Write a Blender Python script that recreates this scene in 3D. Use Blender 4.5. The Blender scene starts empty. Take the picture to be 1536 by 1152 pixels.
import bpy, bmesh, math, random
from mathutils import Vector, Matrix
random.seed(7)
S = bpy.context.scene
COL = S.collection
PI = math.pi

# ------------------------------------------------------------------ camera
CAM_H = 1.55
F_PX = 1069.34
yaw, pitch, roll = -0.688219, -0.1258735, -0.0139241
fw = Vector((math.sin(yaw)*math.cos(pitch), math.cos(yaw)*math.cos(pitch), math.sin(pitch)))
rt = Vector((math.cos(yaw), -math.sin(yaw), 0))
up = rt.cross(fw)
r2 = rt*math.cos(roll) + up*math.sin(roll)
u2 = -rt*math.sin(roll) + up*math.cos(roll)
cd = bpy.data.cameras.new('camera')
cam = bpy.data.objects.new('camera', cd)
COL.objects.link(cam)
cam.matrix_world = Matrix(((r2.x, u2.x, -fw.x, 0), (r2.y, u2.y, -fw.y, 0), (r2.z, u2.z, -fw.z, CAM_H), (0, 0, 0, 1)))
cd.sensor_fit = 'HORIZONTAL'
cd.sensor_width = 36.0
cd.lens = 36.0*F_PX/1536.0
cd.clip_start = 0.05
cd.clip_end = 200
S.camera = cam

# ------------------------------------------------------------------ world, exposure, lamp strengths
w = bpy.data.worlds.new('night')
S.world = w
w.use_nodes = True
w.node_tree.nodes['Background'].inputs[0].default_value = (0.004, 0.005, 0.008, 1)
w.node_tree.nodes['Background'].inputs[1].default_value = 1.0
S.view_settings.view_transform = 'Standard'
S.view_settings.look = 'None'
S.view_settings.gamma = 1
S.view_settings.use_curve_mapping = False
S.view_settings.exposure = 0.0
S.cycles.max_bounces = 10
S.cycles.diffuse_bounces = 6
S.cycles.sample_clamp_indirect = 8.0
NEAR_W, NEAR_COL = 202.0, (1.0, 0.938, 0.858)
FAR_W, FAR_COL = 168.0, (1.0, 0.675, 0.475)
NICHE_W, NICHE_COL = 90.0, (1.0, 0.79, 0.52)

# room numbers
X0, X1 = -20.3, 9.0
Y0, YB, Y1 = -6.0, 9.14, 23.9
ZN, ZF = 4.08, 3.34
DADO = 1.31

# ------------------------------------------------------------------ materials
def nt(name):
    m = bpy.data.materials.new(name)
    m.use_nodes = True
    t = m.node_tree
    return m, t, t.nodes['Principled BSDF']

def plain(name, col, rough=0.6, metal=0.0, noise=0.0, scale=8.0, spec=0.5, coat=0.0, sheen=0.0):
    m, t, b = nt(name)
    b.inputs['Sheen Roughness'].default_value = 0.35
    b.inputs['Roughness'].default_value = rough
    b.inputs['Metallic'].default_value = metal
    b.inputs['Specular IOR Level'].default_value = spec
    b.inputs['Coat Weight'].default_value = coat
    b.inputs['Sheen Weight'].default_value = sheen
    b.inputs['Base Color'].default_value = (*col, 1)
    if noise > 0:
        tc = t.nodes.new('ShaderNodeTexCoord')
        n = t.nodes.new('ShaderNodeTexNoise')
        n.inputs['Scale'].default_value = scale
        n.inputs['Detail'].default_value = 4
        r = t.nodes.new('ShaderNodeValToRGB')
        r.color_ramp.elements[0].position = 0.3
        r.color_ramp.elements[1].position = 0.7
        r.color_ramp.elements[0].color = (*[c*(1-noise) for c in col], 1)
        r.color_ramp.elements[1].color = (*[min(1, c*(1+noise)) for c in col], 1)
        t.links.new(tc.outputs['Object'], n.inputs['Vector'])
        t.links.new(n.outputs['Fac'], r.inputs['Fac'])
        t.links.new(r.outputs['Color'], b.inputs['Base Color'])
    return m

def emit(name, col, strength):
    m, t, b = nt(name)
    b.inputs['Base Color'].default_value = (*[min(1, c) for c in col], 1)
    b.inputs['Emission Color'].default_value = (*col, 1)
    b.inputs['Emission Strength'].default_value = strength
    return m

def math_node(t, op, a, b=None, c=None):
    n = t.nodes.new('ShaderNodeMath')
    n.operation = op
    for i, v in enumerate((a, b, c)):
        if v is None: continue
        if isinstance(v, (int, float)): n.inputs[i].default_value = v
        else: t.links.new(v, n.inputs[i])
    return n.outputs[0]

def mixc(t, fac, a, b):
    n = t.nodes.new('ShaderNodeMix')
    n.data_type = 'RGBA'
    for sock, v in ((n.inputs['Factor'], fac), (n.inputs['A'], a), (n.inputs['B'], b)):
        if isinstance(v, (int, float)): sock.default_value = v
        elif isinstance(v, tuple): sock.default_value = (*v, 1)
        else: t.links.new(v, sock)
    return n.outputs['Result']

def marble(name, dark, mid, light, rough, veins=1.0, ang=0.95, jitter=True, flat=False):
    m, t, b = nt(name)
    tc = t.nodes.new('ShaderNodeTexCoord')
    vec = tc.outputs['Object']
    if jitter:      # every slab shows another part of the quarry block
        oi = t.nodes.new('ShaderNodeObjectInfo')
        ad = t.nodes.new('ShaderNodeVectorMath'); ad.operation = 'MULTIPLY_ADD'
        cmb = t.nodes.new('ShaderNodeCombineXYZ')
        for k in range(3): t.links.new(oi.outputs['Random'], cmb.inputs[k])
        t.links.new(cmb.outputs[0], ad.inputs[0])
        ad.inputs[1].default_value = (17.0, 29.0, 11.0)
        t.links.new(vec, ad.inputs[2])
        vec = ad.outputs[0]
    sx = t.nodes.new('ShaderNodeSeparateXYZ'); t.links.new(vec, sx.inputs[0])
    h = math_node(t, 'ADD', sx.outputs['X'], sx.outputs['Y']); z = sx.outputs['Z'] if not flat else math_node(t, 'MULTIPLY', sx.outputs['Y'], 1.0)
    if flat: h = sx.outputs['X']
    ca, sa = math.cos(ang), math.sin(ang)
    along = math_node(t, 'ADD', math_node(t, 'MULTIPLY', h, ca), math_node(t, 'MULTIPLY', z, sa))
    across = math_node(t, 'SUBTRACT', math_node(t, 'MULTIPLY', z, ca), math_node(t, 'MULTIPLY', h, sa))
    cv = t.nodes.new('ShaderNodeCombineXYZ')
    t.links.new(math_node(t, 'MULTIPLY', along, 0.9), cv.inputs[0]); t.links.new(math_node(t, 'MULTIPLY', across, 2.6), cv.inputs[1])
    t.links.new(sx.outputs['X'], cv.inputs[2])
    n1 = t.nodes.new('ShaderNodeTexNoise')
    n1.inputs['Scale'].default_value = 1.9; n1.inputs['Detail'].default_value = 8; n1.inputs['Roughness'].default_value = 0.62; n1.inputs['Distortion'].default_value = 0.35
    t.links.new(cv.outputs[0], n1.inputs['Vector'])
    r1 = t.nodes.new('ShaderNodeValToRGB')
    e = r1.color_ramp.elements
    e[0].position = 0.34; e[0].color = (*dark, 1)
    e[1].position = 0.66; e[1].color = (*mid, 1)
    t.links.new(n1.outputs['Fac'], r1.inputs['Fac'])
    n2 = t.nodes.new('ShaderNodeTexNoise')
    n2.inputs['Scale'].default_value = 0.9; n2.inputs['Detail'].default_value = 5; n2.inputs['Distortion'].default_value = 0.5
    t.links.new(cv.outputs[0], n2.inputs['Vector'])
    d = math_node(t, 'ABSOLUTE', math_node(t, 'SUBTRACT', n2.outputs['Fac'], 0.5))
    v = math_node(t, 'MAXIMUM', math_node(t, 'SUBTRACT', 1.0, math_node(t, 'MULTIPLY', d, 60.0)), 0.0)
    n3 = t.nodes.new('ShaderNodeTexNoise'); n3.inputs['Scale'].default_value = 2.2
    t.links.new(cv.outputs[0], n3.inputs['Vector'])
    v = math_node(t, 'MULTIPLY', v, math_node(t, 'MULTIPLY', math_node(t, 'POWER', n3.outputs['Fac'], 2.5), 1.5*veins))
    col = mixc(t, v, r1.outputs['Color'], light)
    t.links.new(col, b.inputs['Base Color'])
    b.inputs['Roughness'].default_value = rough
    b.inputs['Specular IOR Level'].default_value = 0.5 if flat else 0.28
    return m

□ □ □

→ Exercise goal
Your answer should be exactly the lines of the data above, from the first through the line containing "S.camera = cam".

→ Written answer
Write a Blender Python script that recreates this scene in 3D. Use Blender 4.5. The Blender scene starts empty. Take the picture to be 1536 by 1152 pixels.
import bpy, bmesh, math, random
from mathutils import Vector, Matrix
random.seed(7)
S = bpy.context.scene
COL = S.collection
PI = math.pi

# ------------------------------------------------------------------ camera
CAM_H = 1.55
F_PX = 1069.34
yaw, pitch, roll = -0.688219, -0.1258735, -0.0139241
fw = Vector((math.sin(yaw)*math.cos(pitch), math.cos(yaw)*math.cos(pitch), math.sin(pitch)))
rt = Vector((math.cos(yaw), -math.sin(yaw), 0))
up = rt.cross(fw)
r2 = rt*math.cos(roll) + up*math.sin(roll)
u2 = -rt*math.sin(roll) + up*math.cos(roll)
cd = bpy.data.cameras.new('camera')
cam = bpy.data.objects.new('camera', cd)
COL.objects.link(cam)
cam.matrix_world = Matrix(((r2.x, u2.x, -fw.x, 0), (r2.y, u2.y, -fw.y, 0), (r2.z, u2.z, -fw.z, CAM_H), (0, 0, 0, 1)))
cd.sensor_fit = 'HORIZONTAL'
cd.sensor_width = 36.0
cd.lens = 36.0*F_PX/1536.0
cd.clip_start = 0.05
cd.clip_end = 200
S.camera = cam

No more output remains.